Mien Dian Noodle Making

One of the key benefits of being some-what of a rarity in the area - by that I mean my laowei persuasion - is being able to make some, well, particular requests. This doesn't necessarily mean being a pain in the ass or making life difficult for somebody, it just means I can get away with things that most people would raise eyebrows at when at home.

Recently I made one of these requests. Namely that I would teach a bit of English in return for a noodle-making lesson - at my favorite noodle shop none-the-less.

And I can tell you who made out on that little deal. Me, myself and I - not for any lack of English teaching but rather for the fun I had making noodles. Well, one kind of noodle, yuan mien tiao tiao - a cold noodle served with cilantro, a dollop of la jiao, vinegar and sesame seeds.

I arrived at 8AM and proceeded to start the day with a good laugh for everybody - at me climbing through the small shop window as doors were locked.

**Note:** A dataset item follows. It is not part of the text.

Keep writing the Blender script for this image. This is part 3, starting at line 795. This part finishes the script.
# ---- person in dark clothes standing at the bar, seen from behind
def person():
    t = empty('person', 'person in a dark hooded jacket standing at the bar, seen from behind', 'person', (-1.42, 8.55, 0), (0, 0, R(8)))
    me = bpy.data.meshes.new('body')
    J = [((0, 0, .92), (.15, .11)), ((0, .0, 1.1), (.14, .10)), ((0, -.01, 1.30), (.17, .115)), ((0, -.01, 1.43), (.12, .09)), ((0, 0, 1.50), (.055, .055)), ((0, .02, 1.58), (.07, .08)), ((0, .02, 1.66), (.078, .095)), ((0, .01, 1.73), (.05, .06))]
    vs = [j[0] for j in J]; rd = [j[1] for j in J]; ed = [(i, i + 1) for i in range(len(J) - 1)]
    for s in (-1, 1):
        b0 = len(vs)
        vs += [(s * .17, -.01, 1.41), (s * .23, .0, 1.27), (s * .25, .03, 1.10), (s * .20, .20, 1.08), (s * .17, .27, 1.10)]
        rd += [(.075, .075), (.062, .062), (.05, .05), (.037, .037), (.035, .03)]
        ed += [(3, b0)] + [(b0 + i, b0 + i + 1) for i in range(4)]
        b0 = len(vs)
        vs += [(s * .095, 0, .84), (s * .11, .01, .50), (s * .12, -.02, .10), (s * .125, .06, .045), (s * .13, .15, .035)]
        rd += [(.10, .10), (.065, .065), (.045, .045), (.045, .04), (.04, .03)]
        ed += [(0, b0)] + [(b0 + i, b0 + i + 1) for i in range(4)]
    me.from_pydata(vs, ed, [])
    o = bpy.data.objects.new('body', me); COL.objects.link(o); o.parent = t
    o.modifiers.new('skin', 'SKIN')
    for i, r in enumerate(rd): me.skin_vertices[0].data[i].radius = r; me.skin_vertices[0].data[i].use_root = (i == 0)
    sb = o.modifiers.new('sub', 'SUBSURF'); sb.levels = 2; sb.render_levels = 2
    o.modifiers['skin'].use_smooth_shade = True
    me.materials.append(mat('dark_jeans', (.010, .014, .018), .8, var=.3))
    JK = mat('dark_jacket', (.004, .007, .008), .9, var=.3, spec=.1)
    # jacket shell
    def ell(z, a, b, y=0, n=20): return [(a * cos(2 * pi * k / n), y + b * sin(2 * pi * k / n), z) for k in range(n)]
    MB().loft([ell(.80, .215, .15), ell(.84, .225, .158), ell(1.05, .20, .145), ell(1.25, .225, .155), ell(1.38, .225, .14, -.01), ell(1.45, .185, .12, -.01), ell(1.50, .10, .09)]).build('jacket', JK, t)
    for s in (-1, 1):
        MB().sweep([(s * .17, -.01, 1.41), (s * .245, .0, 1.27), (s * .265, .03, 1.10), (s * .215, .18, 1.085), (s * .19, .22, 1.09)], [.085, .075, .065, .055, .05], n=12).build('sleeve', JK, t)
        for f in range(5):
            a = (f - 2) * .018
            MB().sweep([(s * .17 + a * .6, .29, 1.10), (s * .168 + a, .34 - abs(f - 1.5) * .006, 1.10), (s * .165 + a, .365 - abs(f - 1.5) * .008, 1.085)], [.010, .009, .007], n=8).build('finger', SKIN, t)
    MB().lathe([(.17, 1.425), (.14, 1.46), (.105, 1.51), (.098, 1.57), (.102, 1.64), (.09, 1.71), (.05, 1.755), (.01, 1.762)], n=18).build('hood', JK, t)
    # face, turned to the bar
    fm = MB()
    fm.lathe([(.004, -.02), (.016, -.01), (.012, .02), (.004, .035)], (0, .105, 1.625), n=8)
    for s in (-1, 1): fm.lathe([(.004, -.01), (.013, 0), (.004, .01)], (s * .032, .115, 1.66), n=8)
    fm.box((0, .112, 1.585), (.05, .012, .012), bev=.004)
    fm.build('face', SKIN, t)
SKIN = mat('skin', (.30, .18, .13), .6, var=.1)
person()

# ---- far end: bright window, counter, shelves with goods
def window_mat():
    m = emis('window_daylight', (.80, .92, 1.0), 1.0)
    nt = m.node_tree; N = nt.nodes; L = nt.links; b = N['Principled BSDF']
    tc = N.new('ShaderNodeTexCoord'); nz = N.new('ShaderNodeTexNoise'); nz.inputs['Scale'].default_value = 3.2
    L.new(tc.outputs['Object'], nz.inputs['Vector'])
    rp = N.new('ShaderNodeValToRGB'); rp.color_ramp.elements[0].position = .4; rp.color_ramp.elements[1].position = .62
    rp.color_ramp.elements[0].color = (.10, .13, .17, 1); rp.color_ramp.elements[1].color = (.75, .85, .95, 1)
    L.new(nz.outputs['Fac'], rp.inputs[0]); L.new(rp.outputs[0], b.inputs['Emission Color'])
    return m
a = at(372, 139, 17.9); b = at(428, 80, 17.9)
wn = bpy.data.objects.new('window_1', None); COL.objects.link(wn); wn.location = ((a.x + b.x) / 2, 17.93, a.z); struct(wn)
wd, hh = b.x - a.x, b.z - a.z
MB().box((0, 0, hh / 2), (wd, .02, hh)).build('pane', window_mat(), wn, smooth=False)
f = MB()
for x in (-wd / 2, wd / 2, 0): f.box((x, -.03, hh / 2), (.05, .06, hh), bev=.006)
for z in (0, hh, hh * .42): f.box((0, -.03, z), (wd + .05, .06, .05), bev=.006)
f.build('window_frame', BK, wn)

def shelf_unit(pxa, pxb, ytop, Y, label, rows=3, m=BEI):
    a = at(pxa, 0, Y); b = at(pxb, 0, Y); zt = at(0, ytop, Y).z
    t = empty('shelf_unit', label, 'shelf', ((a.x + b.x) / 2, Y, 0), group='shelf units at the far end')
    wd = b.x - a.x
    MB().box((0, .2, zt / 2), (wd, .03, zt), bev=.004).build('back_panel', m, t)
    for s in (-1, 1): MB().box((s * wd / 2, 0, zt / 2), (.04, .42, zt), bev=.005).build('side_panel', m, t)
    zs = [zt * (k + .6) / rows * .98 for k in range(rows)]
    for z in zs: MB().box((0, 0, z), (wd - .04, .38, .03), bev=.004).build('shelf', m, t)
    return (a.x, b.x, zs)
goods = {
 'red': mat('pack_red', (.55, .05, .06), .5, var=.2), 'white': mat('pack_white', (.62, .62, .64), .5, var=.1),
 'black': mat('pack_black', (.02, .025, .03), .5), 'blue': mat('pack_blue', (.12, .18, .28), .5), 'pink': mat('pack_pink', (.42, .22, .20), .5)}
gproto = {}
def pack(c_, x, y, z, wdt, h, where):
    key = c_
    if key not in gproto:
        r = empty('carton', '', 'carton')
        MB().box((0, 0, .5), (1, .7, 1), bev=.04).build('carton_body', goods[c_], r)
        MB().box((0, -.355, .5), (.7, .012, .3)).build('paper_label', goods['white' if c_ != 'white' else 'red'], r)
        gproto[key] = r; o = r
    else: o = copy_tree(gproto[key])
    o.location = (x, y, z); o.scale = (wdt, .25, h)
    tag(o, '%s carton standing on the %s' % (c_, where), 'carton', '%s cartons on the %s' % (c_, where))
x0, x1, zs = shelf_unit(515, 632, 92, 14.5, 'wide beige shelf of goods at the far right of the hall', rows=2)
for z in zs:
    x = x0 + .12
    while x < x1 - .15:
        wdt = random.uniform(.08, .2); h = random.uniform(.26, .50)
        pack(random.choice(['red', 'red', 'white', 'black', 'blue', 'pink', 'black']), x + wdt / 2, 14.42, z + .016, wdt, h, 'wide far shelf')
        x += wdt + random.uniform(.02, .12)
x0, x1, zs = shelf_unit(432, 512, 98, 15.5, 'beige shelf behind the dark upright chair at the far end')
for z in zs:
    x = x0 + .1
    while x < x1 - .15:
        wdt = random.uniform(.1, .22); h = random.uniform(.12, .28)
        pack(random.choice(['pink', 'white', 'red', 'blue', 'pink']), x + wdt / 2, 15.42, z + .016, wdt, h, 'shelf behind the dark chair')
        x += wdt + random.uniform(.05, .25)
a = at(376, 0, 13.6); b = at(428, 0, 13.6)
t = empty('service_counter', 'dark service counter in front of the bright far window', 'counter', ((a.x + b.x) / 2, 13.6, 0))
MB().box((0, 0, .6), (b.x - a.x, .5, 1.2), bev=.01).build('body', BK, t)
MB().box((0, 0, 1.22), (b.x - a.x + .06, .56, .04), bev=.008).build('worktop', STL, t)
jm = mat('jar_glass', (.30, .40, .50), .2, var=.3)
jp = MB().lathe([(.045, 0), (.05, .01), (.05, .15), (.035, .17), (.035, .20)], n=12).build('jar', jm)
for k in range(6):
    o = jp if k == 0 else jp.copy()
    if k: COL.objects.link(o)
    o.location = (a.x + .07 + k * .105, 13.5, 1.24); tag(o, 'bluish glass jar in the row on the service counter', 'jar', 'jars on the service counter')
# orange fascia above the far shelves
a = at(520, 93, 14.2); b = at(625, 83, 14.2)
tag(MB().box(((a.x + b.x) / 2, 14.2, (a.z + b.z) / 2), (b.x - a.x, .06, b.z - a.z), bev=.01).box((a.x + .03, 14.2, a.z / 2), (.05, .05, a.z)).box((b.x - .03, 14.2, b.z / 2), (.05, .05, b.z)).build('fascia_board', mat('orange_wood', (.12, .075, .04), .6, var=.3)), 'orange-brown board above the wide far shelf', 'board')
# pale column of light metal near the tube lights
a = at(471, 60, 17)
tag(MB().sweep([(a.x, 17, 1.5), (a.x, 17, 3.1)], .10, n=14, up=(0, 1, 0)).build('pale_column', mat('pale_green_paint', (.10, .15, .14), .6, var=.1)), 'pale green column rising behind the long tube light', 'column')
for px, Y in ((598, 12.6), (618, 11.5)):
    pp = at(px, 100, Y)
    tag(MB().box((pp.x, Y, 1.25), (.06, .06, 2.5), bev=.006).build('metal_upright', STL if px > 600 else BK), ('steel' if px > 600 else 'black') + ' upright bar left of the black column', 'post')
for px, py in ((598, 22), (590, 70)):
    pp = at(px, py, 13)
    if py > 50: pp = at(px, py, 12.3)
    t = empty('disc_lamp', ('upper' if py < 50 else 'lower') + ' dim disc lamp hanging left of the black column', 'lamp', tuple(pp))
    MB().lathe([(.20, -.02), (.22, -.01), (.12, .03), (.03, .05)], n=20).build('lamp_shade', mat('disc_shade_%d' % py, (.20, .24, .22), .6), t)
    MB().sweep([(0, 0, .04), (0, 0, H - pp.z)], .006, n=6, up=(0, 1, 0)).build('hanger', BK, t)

I was tasked with filling a huge steel wok, big enough for me to sit in, already simmering over a coal hearth with cold water. Meanwhile Xiao Mei - the head noodle (ouch, sorry) - spread 25 kilos of yuan mian on the sheet-metal sheathed table. As soon as the water was near boiling we ladled it out onto the wrist-deep flour spread out across the table. Three of us attacked this pile with short smooth wooden pins, quickly flicking the clumped dough in circles. I began wondering at this point why the three small women didn't have ogre shoulders.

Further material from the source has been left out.